È solo l’inizio della storia: dopo il pestaggio Fu Yuxia diventò una «fang min», entrò cioè nel popolo delle petizioni, la povera gente che subisce un torto dalle autorità e si rivolge al governo centrale per chiedere giustizia. «Da quel giorno muovo male una gamba, mi serve una stampella. Andai a Pechino per protestare». I funzionari locali in Cina fanno molta paura alla gente, ma ne hanno anche paura: sanno che una petizione crea problemi, rovina le carriere. Quelli della sua città la misero in cella per 15 giorni. «Mi tolsero la collana, gli orecchini e l’anello, erano d’oro ed era tutto quello che avevo di prezioso. Quando uscii protestai di nuovo. Mi rimisero dentro, per 16 giorni». Poi un periodo di tregua. Yuxia restò di nuovo incinta ed ebbe un figlio. Ma i capi locali ormai non la perdevano d’occhio.
Un altro scoppio di pianto. «Nell’aprile del 2004 mi mandarono in un laojiao, per due mesi. Due mesi senza vedere il bambino». Rilasciata. Poi pensarono che aveva bisogno di essere rieducata meglio. «Mi dissero che questa volta ci sarei stata un anno, così finalmente imparavo a comportarmi».

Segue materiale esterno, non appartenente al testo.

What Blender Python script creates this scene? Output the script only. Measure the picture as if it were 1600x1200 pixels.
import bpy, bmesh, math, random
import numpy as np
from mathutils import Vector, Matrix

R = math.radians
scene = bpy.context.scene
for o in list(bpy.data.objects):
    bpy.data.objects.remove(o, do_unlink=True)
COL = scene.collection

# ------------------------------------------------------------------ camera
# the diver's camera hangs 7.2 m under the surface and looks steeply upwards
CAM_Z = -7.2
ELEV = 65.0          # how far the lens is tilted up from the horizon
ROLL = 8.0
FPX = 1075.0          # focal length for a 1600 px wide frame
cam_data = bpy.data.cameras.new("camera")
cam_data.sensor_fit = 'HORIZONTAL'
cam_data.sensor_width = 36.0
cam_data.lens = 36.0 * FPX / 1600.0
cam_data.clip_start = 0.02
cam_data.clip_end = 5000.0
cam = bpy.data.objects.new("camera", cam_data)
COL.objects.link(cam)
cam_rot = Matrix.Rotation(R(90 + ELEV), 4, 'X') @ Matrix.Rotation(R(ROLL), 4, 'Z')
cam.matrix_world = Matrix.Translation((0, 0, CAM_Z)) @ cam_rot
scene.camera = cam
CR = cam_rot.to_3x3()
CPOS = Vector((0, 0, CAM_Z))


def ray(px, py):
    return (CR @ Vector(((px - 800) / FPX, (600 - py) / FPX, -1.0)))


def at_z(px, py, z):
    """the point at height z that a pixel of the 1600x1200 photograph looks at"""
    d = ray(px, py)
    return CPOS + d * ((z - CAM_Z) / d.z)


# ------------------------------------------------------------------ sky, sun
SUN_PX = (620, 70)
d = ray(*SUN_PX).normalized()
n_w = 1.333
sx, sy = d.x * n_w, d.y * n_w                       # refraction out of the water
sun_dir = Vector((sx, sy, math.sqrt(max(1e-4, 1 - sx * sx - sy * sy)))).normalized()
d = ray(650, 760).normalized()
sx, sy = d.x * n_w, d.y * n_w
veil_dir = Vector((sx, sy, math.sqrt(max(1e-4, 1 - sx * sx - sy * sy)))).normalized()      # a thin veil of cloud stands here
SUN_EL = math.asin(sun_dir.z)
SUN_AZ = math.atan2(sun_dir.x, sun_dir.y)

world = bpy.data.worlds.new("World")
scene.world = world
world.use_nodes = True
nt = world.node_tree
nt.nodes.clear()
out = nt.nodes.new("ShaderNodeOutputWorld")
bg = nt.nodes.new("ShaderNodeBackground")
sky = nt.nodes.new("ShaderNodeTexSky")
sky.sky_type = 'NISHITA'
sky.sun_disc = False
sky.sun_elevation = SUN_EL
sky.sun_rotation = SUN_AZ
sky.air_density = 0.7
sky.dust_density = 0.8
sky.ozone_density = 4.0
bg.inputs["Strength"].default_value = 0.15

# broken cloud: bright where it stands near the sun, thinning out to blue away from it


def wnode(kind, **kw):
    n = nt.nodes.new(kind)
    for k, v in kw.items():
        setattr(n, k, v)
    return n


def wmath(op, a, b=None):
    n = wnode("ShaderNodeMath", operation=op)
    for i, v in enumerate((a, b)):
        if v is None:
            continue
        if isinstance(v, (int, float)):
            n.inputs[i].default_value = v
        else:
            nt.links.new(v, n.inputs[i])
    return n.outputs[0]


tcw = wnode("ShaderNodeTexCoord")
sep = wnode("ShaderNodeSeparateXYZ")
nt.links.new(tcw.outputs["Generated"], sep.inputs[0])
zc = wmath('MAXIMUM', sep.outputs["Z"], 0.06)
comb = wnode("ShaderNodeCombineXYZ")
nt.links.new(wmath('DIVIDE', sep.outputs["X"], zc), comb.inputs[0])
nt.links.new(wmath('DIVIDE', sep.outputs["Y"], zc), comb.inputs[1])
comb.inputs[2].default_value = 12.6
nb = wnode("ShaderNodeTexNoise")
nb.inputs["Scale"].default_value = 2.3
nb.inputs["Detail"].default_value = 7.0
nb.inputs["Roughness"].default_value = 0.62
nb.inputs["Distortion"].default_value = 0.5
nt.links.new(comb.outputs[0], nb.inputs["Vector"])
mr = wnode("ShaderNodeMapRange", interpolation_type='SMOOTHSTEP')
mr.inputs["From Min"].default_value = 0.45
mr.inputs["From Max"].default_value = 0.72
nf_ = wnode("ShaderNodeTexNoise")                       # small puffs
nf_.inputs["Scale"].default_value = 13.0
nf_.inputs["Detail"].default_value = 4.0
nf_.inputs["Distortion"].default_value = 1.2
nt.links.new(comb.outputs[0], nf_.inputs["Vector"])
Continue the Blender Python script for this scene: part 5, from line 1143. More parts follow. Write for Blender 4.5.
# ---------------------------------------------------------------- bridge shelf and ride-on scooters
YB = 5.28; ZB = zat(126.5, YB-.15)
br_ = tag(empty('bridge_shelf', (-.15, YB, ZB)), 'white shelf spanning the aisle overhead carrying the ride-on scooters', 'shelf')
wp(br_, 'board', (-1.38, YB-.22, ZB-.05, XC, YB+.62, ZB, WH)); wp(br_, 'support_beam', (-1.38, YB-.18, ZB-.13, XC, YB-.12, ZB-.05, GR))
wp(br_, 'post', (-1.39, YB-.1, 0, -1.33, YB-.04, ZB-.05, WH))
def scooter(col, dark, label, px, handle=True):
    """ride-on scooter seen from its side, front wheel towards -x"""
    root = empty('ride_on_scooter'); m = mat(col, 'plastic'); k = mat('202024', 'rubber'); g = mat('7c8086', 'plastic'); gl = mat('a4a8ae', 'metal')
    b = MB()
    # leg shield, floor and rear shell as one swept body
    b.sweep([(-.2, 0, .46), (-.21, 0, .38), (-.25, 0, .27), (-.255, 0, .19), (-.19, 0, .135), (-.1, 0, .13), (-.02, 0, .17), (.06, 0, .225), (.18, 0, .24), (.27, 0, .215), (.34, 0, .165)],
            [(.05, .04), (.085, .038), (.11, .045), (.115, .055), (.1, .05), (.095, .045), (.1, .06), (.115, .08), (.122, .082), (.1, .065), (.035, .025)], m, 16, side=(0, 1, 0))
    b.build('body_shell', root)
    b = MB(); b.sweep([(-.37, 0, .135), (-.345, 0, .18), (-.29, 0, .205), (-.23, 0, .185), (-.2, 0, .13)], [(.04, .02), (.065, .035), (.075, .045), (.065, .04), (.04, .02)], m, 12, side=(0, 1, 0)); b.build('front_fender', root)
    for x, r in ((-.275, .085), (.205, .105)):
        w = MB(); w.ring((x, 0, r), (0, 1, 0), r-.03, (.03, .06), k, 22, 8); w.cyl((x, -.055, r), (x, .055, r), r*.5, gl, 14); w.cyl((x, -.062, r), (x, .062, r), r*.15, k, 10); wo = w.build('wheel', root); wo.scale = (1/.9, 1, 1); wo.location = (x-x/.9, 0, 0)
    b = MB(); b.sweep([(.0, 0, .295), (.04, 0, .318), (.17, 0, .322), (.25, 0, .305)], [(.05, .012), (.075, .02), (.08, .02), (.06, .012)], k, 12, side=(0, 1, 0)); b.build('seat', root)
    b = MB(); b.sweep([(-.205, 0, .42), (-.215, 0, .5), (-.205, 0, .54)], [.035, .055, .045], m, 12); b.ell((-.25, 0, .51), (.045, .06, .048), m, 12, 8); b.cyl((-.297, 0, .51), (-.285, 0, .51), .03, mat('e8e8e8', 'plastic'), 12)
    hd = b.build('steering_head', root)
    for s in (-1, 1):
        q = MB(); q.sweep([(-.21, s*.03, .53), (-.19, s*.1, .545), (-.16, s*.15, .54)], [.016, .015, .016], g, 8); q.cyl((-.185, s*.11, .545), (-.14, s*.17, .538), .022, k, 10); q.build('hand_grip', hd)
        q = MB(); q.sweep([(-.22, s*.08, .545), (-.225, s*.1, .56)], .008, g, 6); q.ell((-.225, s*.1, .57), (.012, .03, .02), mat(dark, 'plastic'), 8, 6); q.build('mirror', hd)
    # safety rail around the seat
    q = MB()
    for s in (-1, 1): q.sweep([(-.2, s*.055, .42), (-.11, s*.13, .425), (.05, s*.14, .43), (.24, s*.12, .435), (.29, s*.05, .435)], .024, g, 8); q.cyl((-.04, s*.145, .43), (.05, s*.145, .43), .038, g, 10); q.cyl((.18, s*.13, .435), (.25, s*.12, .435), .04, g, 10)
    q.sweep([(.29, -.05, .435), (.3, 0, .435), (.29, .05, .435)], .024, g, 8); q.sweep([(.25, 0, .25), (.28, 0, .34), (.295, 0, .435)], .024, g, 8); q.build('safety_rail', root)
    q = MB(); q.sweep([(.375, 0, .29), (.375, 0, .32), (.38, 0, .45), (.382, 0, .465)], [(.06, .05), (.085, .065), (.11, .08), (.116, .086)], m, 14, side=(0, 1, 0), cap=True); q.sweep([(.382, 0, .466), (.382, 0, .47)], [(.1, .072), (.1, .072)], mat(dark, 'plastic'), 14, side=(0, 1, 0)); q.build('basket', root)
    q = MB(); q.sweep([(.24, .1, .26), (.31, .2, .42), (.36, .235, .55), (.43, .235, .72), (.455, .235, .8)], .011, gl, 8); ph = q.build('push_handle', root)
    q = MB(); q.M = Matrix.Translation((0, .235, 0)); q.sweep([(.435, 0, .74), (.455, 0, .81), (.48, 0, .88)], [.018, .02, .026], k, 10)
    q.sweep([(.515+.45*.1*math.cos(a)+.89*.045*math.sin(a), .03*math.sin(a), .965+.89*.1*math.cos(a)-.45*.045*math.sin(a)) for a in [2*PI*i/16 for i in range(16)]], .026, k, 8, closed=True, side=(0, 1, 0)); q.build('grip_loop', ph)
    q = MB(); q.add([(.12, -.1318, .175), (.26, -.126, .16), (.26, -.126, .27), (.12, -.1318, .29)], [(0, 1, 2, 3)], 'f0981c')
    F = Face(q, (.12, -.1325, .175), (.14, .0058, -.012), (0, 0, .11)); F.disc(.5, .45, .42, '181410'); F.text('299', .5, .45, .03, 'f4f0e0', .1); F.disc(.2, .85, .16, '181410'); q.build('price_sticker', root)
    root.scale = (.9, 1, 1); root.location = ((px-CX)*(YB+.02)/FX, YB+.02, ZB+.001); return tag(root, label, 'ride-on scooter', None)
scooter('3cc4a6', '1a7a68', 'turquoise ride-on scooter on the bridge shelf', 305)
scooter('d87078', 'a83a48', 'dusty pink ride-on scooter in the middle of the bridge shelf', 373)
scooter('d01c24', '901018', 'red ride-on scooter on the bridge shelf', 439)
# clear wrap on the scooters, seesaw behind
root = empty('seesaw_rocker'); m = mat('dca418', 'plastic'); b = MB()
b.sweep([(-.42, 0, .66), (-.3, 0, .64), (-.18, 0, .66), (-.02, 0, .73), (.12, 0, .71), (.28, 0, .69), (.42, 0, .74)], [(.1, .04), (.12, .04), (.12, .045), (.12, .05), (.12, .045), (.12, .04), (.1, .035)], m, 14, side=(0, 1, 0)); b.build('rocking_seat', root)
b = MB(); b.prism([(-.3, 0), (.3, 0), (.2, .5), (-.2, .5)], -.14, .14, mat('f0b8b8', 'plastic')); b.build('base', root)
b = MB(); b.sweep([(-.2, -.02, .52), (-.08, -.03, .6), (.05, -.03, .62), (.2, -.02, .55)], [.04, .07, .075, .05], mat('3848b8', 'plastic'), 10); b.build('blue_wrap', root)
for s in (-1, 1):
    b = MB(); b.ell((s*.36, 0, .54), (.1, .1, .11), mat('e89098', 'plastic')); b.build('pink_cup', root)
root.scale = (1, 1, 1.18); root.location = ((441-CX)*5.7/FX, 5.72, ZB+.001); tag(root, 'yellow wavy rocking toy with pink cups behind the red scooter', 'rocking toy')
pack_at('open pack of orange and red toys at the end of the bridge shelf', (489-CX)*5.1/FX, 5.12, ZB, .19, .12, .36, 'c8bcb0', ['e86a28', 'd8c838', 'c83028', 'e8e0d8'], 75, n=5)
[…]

«Ricordo bene i muri di quel campo, molto alti e sopra ci passava la corrente. Eravamo tutte donne, divise in otto squadre da novecento. Ma c’erano anche altre: le chiamavano “irregolari”, drogate, ladre, prostitute». Come si viveva là dentro? «Sveglia alle cinque, dopo le sei comincia il lavoro. Si facevano vestiti e scarpe. Qualche volta facevano fare lo straordinario, fino alle undici di notte. Io però non lavoravo, sono zoppa io. A me dicevano di cantare inni patriottici e mi ordinavano di recitare le regole...». Quali regole, si ricorda? «No, le ho dimenticate». È ancora scossa. «Con le guardie era strano, a volte ci si poteva parlare, potevo dire che avevo un bambino piccolo che mi aspettava e mi ascoltavano. Mi spiegavano che se mettevo la testa a posto, se giuravo di non andare più a Pechino con la mia petizione potevo uscire. Ma se facevo qualcosa di sbagliato, se non dicevo bene le regole, urlavano e ho preso anche altre botte».
All’improvviso, arbitraria come la condanna «discrezionale», a Yuxia dissero che era libera di andarsi a far curare a casa. Era il Capodanno cinese, anche il potere sa essere misericordioso, forse. Però, sei mesi dopo, di nuovo nel «laojiao». Dentro e fuori. La sua via dolorosa è finita senza spiegazioni nel 2011.
Ora Fu Yuxia vive a Pechino. È ancora una donna del popolo delle petizioni. Che cosa prova di fronte a questo annuncio del Comitato centrale, la promessa di chiudere per sempre i «laojiao»? «Voglio un risarcimento, per tutta l’ingiustizia, per le botte, per la stampella a cui mi debbo appoggiare, per gli anni lontano dal mio bambino. E lo voglio anche per quell’altro bimbo, quello che mi hanno ammazzato nella pancia, quello che non sapevo ancora se era maschio o femmina».